1. The GDC Align mode is used when aligning the GDC Euler angles (shafts) to the desired inertial reference selected by the ASCP thumbwheels (resolvers). This is done by interfacing the GDC resolvers with the ASCP resolvers (per axis) to generate error signals which are proportional to the sine of the difference between the resolver angles. When the GDC Align switch is pressed, these error signals are fed back to the GDC input to drive the GDC (ASCP resolver angular difference to zero. During the align operation all other inputs and functions for the GDC are inhibited. When the EMS ROLL [panel 1 bottom] switch is up and the GDC Align [panel 1 lower section] switch is pressed, the RSI pointer rotates (open loop) in response to yaw ASCP thumbwheel rotations.
2. In the Euler configuration, the GDC accepts pitch, yaw, and roll DC body rate signals from either gyro assembly and transforms them to Euler angles to be displayed on either FDAI ball. The GDC Euler angles also interface with the attitude set control panel (ASCP) to provide Euler angular errors, which are transformed to body angular errors for display on either FDAI attitude error indicators.
3. With the CMC ATT switch in the GDC position, pitch, yaw, and roll DC body rate signals from either gyro assembly are converted to digital body rate signals and sent to the G&N command module computer.
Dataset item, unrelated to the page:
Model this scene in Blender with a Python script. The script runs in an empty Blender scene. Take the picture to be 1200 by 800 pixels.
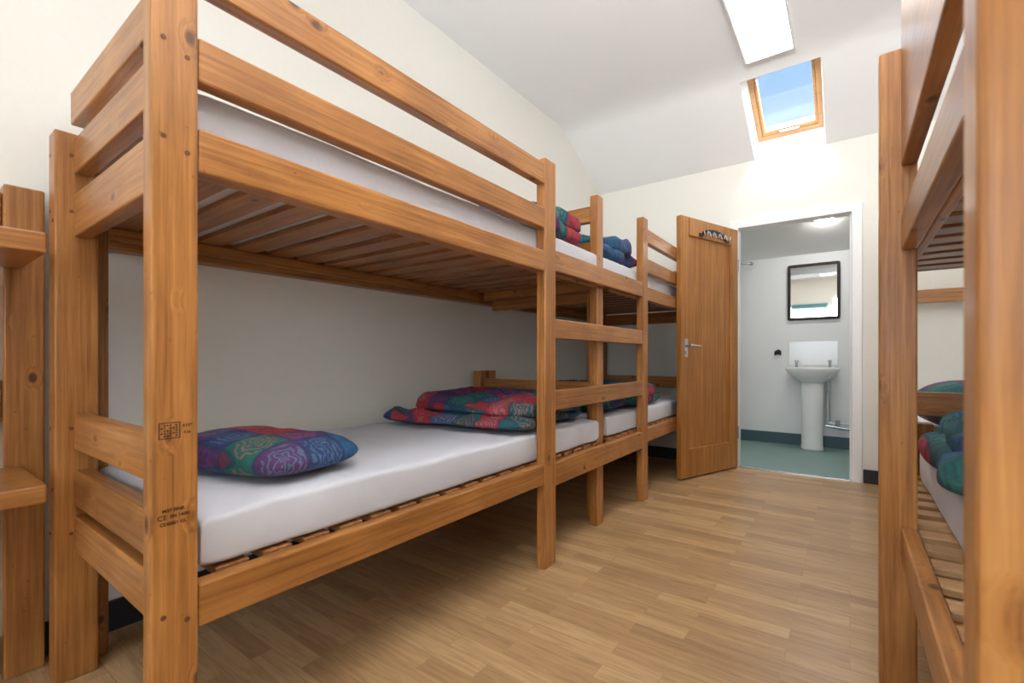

Power is not only removed from both FDAI ball-drive circuits when this configuration is selected, but ASCP-generated errors are also removed.
4. In the entry mode (~.05 G), the GDC accepts yaw and roll DC rate signals from;
   1. Either gyro assembly, and computes roll attitude with respect to the stability axis to drive the RSI on the entry monitor system.
   2. Gyro assembly 1, and computes roll attitude with respect to the stability axis to drive either FDAI 1 or FDAI 2 in roll only.

Communications is now taken through the Honeysuckle Creek ground station in eastern Australia.